Quote all of the data that follows exactly as written, skipping the images.

*Recorded data*
────

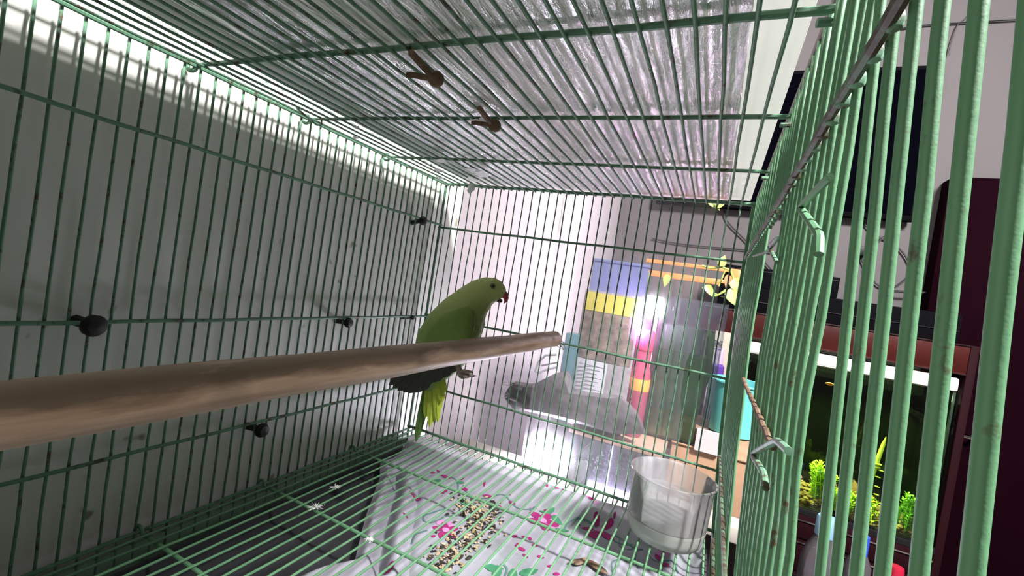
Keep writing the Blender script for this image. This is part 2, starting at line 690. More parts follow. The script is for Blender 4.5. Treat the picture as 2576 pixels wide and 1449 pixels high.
# bent wire latches on the front panel
def latch(pix, yw, label, r=0.0012):
    pts = []
    for u, v, x in pix:
        d = RM @ Vector(((u - 1288) / FPX, -(v - 724.5) / FPX, -1))
        t = (x - CAM.x) / d.x
        pts.append(CAM + d * t)
    out = [pts[0]]
    for i in range(1, len(pts) - 1):
        p, a, b = pts[i], pts[i - 1], pts[i + 1]
        out += [p.lerp(a, 0.18), p.lerp(a, 0.06).lerp(p.lerp(b, 0.06), 0.5), p.lerp(b, 0.18)]
    out.append(pts[-1])
    return solo(MB().tube(out, r, 8), 'wire_latch', GREEN_OLD if r < 0.0012 else GREEN, label, 'latch', 'bent wire latches on the front of the cage')


LX = W - 0.0058
latch([(2086, 446, LX), (2012, 522, LX), (2062, 592, LX), (2060, 640, LX)], 0, 'largest bent green wire latch, highest on the cage front below the joint rail')
latch([(1896, 644, LX + 0.0015), (1930, 634, LX), (1962, 592, LX), (1934, 620, LX), (1954, 660, LX)], 0, 'small three-armed wire latch against the far corner of the cage front', 0.0010)
latch([(1984, 1135, LX), (1955, 1108, LX), (1892, 1142, LX), (1922, 1192, LX), (1926, 1228, LX)], 0, 'lowest bent wire latch, hooked below the rusty lower rail of the cage front', 0.0011)

# ------------------------------------------------------------------ cover and films
def cover_mat(nm='fluted_plastic', ca=(0.62, 0.66, 0.61), cb=(0.80, 0.79, 0.78), fac=0.42):
    m, t, out = nt(nm)
    mp = coords(t, (1, 1, 1), False)
    wv = N(t, 'ShaderNodeTexWave', Scale=32.0, Distortion=0.3)
    wv.bands_direction = 'X'
    t.links.new(mp.outputs[0], wv.inputs['Vector'])
    n = N(t, 'ShaderNodeTexNoise', Scale=8.0, Detail=4.0)
    t.links.new(mp.outputs[0], n.inputs['Vector'])
    c = mixc(t, n.outputs['Fac'], ca, cb)
    df = N(t, 'ShaderNodeBsdfDiffuse')
    tl = N(t, 'ShaderNodeBsdfTranslucent')
    t.links.new(c, df.inputs[0])
    t.links.new(c, tl.inputs[0])
    bp = N(t, 'ShaderNodeBump', Strength=0.3, Distance=0.001)
    t.links.new(wv.outputs['Fac'], bp.inputs['Height'])
    gl = N(t, 'ShaderNodeBsdfGlossy', Roughness=0.3)
    for q in (df, gl):
        t.links.new(bp.outputs[0], q.inputs['Normal'])
    m1 = N(t, 'ShaderNodeMixShader', Fac=fac)
    t.links.new(df.outputs[0], m1.inputs[1])
    t.links.new(tl.outputs[0], m1.inputs[2])
    m2 = N(t, 'ShaderNodeMixShader', Fac=0.05)
    t.links.new(m1.outputs[0], m2.inputs[1])
    t.links.new(gl.outputs[0], m2.inputs[2])
    t.links.new(m2.outputs[0], out.inputs[0])
    return m


cv = MB().box((0.036, YN, 0.4135), (0.4455, 0.012, 0.4165), 0.0006)
solo(cv, 'plastic_sheet', cover_mat(), 'stiff greyish white plastic sheet laid over the cage roof', 'sheet', None, False)

solo(MB().box((0.034, YN, 0.4170), (0.150, -0.03, 0.4215), 0.0006), 'added_shade_board', cover_mat('grey_green_plastic', (0.40, 0.50, 0.41), (0.46, 0.55, 0.46), 0.5), 'thin grey green board added on the plastic sheet to shade the left of the roof', 'board', None, False)  # unseen board added to keep lamp light off the left roof

# cling film under the sheet, running over the roof and down the far end
FILM_TOP = film('cling_film_roof', 0.88, (0.97, 0.97, 0.97), (0.78, 0.78, 0.78), 0.15, 0.22, 1.0, 30, 0.0035, (6.0, 0.9, 1.0), fwd=0.85)
FILM_END = film('cling_film_end', 0.945, (0.96, 0.95, 0.97), (0.86, 0.84, 0.87), 0.02, 0.14, 0.35, 30, 0.003, (3.0, 1, 0.5), 0.04, 14, 0.12, frw=0.45)


def sheet_grid(fn, nu, nv):
    vs = [fn(i / (nu - 1), j / (nv - 1)) for j in range(nv) for i in range(nu)]
    fs = [(j * nu + i, j * nu + i + 1, (j + 1) * nu + i + 1, (j + 1) * nu + i) for j in range(nv - 1) for i in range(nu - 1)]
    return MB().add(vs, fs)


rip = rng.normal(0, 1, 400)


def wr(a, b):
    return (math.sin(a * 210 + 3 * math.sin(b * 17)) * 0.5 + math.sin(a * 97 + 2 + 2 * math.sin(b * 9 + a * 20)) * 0.8 + math.sin(a * 420 + b * 23) * 0.25)


film_root = thing('cling_film', 'wrinkled clear cling film over the roof and down the far end of the cage', 'film', (0.3, 0, H))
o = part(sheet_grid(lambda a, b: (0.085 + 0.335 * a, YN + (0.006 - YN) * b, 0.4108 + 0.00035 * wr(a, b)), 120, 70), 'roof_film', FILM_TOP, film_root)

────

*Task solution*
Keep writing the Blender script for this image. This is part 2, starting at line 690. More parts follow. The script is for Blender 4.5. Treat the picture as 2576 pixels wide and 1449 pixels high.
# bent wire latches on the front panel
def latch(pix, yw, label, r=0.0012):
    pts = []
    for u, v, x in pix:
        d = RM @ Vector(((u - 1288) / FPX, -(v - 724.5) / FPX, -1))
        t = (x - CAM.x) / d.x
        pts.append(CAM + d * t)
    out = [pts[0]]
    for i in range(1, len(pts) - 1):
        p, a, b = pts[i], pts[i - 1], pts[i + 1]
        out += [p.lerp(a, 0.18), p.lerp(a, 0.06).lerp(p.lerp(b, 0.06), 0.5), p.lerp(b, 0.18)]
    out.append(pts[-1])
    return solo(MB().tube(out, r, 8), 'wire_latch', GREEN_OLD if r < 0.0012 else GREEN, label, 'latch', 'bent wire latches on the front of the cage')


LX = W - 0.0058
latch([(2086, 446, LX), (2012, 522, LX), (2062, 592, LX), (2060, 640, LX)], 0, 'largest bent green wire latch, highest on the cage front below the joint rail')
latch([(1896, 644, LX + 0.0015), (1930, 634, LX), (1962, 592, LX), (1934, 620, LX), (1954, 660, LX)], 0, 'small three-armed wire latch against the far corner of the cage front', 0.0010)
latch([(1984, 1135, LX), (1955, 1108, LX), (1892, 1142, LX), (1922, 1192, LX), (1926, 1228, LX)], 0, 'lowest bent wire latch, hooked below the rusty lower rail of the cage front', 0.0011)

# ------------------------------------------------------------------ cover and films
def cover_mat(nm='fluted_plastic', ca=(0.62, 0.66, 0.61), cb=(0.80, 0.79, 0.78), fac=0.42):
    m, t, out = nt(nm)
    mp = coords(t, (1, 1, 1), False)
    wv = N(t, 'ShaderNodeTexWave', Scale=32.0, Distortion=0.3)
    wv.bands_direction = 'X'
    t.links.new(mp.outputs[0], wv.inputs['Vector'])
    n = N(t, 'ShaderNodeTexNoise', Scale=8.0, Detail=4.0)
    t.links.new(mp.outputs[0], n.inputs['Vector'])
    c = mixc(t, n.outputs['Fac'], ca, cb)
    df = N(t, 'ShaderNodeBsdfDiffuse')
    tl = N(t, 'ShaderNodeBsdfTranslucent')
    t.links.new(c, df.inputs[0])
    t.links.new(c, tl.inputs[0])
    bp = N(t, 'ShaderNodeBump', Strength=0.3, Distance=0.001)
    t.links.new(wv.outputs['Fac'], bp.inputs['Height'])
    gl = N(t, 'ShaderNodeBsdfGlossy', Roughness=0.3)
    for q in (df, gl):
        t.links.new(bp.outputs[0], q.inputs['Normal'])
    m1 = N(t, 'ShaderNodeMixShader', Fac=fac)
    t.links.new(df.outputs[0], m1.inputs[1])
    t.links.new(tl.outputs[0], m1.inputs[2])
    m2 = N(t, 'ShaderNodeMixShader', Fac=0.05)
    t.links.new(m1.outputs[0], m2.inputs[1])
    t.links.new(gl.outputs[0], m2.inputs[2])
    t.links.new(m2.outputs[0], out.inputs[0])
    return m


cv = MB().box((0.036, YN, 0.4135), (0.4455, 0.012, 0.4165), 0.0006)
solo(cv, 'plastic_sheet', cover_mat(), 'stiff greyish white plastic sheet laid over the cage roof', 'sheet', None, False)

solo(MB().box((0.034, YN, 0.4170), (0.150, -0.03, 0.4215), 0.0006), 'added_shade_board', cover_mat('grey_green_plastic', (0.40, 0.50, 0.41), (0.46, 0.55, 0.46), 0.5), 'thin grey green board added on the plastic sheet to shade the left of the roof', 'board', None, False)  # unseen board added to keep lamp light off the left roof

# cling film under the sheet, running over the roof and down the far end
FILM_TOP = film('cling_film_roof', 0.88, (0.97, 0.97, 0.97), (0.78, 0.78, 0.78), 0.15, 0.22, 1.0, 30, 0.0035, (6.0, 0.9, 1.0), fwd=0.85)
FILM_END = film('cling_film_end', 0.945, (0.96, 0.95, 0.97), (0.86, 0.84, 0.87), 0.02, 0.14, 0.35, 30, 0.003, (3.0, 1, 0.5), 0.04, 14, 0.12, frw=0.45)


def sheet_grid(fn, nu, nv):
    vs = [fn(i / (nu - 1), j / (nv - 1)) for j in range(nv) for i in range(nu)]
    fs = [(j * nu + i, j * nu + i + 1, (j + 1) * nu + i + 1, (j + 1) * nu + i) for j in range(nv - 1) for i in range(nu - 1)]
    return MB().add(vs, fs)


rip = rng.normal(0, 1, 400)


def wr(a, b):
    return (math.sin(a * 210 + 3 * math.sin(b * 17)) * 0.5 + math.sin(a * 97 + 2 + 2 * math.sin(b * 9 + a * 20)) * 0.8 + math.sin(a * 420 + b * 23) * 0.25)


film_root = thing('cling_film', 'wrinkled clear cling film over the roof and down the far end of the cage', 'film', (0.3, 0, H))
o = part(sheet_grid(lambda a, b: (0.085 + 0.335 * a, YN + (0.006 - YN) * b, 0.4108 + 0.00035 * wr(a, b)), 120, 70), 'roof_film', FILM_TOP, film_root)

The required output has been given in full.